Alexander Santiago is training to be the greatest champion the gods ever had. Wars are brewing, monsters are raising, and death is rampant but the only thing on Alexander's mind is a certain red-haired God of War.

There's nothing more important to Ares than fighting, girls, and pissing off the gods that is until he falls in love with someone that changes his life forever. Now 2,000 years later, Ares is tasked with one thing: training Alexander Santiago, but as sparks begin to fly between them, Ares draws a strict line between them lest history repeat itself again.

Can Alexander win over Ares heart? Or will Ares' formidable walls prove to be unbreakable? There's only one thing for sure and that's that there is Love on Olympus!

Example 2:

"I've never loved anyone as much as I loved you."

Alex Santiago is training to be the greatest champion with Ares, the red-haired God of War. As Alexander tries to win him over, Ares still cautioned by his past, draws a strict line between them. Can Alexander win over Ares; heart? Or will Ares' formidable walls prove to be unbreakable? There's only one thing for sure and that's that there is Love on Olympus!

Agree with this! It's playful and charming. The newest one is good too, but for different reasons.

But these synopses sound like two different stories to me. So, I think it's up to you in choosing which one expresses the essence of the tale the best. What themes or premises in your story do you want to advertise? The old synopsis expresses more of a romcom direction, while the newest one sounds waaay more intense and serious like a lore-involved fantasy romance.

If you do go with the old description, I made some very minor grammatical corrections for the old one, if you want to take them:

There's nothing more important to Ares than fighting, girls, and pissing off the gods (especially his brother Apollo). That is, until he falls in love with someone that changes his life forever. Now, 2,000 years later, Ares is tasked with one thing: training the new Demi-God. But as the two grow closer, this Demi-God begins showing interest in him far more than just as mere training partners.

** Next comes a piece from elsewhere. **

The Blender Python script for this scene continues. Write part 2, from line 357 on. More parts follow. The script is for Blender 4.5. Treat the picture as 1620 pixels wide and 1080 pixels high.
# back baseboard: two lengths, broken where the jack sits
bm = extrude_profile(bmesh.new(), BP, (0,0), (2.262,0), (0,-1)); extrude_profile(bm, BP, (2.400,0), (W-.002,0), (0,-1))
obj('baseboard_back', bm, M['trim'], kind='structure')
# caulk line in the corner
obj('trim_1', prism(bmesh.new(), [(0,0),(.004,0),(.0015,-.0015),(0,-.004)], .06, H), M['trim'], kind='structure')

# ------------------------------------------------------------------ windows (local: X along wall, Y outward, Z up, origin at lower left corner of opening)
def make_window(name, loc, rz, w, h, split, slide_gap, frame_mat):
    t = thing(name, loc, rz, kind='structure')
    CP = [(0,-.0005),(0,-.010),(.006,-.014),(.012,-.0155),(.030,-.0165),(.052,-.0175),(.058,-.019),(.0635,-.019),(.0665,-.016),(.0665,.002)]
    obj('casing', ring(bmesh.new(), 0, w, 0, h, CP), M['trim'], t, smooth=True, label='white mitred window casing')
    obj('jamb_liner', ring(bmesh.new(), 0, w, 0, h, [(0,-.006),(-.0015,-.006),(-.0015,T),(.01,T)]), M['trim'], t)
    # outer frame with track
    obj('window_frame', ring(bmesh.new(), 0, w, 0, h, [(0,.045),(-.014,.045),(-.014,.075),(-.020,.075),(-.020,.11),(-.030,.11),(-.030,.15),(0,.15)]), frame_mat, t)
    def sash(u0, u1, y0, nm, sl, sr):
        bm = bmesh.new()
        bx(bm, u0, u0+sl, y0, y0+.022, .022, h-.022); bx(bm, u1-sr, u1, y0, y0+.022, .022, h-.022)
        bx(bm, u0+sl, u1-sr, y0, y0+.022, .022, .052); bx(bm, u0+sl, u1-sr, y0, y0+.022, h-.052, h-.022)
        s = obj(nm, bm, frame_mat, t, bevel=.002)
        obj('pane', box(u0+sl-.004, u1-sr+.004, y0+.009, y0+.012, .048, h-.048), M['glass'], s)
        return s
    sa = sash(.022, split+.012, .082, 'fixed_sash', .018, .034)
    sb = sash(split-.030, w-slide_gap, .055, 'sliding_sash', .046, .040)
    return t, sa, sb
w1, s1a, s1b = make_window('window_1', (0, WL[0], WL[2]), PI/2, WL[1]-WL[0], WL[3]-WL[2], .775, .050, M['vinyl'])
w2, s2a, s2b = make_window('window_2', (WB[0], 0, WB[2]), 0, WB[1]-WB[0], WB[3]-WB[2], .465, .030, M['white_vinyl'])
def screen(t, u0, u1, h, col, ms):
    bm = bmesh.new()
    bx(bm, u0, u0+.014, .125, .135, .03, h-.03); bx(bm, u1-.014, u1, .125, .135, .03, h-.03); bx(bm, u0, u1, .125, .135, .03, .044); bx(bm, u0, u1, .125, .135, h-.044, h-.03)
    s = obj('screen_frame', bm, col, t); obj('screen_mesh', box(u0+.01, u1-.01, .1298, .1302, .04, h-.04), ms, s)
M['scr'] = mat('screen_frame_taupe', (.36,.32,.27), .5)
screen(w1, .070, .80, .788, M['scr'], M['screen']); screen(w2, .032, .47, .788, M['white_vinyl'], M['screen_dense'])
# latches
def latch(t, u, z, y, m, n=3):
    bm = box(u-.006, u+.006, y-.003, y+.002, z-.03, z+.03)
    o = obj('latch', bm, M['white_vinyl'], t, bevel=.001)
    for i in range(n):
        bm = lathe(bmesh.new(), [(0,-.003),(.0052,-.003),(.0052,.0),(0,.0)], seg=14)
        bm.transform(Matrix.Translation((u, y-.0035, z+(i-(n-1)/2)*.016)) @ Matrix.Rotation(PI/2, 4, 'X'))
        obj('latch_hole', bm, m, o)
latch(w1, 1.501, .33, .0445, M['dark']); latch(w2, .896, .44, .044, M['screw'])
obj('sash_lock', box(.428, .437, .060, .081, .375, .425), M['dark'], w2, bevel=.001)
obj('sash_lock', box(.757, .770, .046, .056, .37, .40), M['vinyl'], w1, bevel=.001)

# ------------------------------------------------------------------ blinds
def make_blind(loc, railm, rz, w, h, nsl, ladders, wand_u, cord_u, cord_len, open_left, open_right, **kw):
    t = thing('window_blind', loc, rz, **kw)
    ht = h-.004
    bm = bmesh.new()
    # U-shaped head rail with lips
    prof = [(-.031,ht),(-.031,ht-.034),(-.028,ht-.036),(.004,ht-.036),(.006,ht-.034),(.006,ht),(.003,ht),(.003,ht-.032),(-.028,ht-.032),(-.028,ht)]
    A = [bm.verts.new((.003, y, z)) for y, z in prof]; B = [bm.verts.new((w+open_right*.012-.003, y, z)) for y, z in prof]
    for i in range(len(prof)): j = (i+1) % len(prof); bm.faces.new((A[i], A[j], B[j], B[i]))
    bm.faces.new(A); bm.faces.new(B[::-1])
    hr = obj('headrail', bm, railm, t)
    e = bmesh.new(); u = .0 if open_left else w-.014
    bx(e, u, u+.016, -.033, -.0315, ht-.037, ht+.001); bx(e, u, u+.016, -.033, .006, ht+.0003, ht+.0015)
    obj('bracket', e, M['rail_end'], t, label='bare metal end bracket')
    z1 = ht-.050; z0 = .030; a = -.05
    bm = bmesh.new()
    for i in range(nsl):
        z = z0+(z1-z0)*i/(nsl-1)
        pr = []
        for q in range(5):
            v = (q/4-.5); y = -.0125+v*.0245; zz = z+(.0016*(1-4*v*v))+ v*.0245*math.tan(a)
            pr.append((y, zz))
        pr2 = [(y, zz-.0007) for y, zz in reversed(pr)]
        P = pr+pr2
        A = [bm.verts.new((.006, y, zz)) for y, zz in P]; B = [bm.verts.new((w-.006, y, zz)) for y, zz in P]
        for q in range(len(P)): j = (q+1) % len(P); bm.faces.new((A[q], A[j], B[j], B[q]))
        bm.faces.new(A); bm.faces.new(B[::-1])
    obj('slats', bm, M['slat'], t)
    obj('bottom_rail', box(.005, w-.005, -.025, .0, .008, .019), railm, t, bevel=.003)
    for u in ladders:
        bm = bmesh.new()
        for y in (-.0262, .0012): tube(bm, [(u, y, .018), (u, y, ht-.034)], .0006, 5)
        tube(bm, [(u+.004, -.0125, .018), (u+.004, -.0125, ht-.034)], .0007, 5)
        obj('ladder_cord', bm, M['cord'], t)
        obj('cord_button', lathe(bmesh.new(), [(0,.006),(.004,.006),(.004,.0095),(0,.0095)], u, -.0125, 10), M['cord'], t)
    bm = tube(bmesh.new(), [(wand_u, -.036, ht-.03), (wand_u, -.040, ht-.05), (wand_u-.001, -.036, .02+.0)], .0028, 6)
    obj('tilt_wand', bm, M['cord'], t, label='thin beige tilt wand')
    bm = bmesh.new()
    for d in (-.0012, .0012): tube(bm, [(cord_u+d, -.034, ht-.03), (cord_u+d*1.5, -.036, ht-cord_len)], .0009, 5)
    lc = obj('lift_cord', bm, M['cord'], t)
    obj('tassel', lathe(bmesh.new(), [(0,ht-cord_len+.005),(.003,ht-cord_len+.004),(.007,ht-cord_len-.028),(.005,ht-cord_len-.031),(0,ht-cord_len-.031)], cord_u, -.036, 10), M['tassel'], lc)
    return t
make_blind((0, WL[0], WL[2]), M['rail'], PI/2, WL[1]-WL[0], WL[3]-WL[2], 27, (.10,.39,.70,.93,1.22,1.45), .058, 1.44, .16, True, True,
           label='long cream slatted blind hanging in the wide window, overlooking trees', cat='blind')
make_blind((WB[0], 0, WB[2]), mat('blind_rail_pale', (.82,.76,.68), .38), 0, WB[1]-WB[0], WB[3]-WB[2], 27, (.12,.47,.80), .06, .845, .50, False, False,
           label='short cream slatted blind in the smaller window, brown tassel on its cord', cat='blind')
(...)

(Again, you do not have to take the corrections. They are only suggestions to reduce some grammatical confusion in how it was originally written.)

Thank you guys! I didn't realize people replied to this because I never get notifications for anything :cry_02:

I did change my blurb up again with the help of my discord friend!

The titan’s presence grows stronger with each passing day, and the cults growing influence means war is on the horizon. Ares, the God of War is called to train the talented Alexander Santiago, however, with a wounded heart Ares is reluctant to take on a new champion. The fate of the world rests on their shoulders, as long as the budding feelings between the two warriors doesn’t get them killed first.

I liked all of your synopsis' for different reasons but I do think this last one is the one I'm most likely to read just because I feel like this gives more of wha the main conflict of your story is since the romance looks like it's meant to be your b-plot. You can't go wrong so long as the synopsis contains you main conflict and a little bit about you're main character. It'd best not to over think it.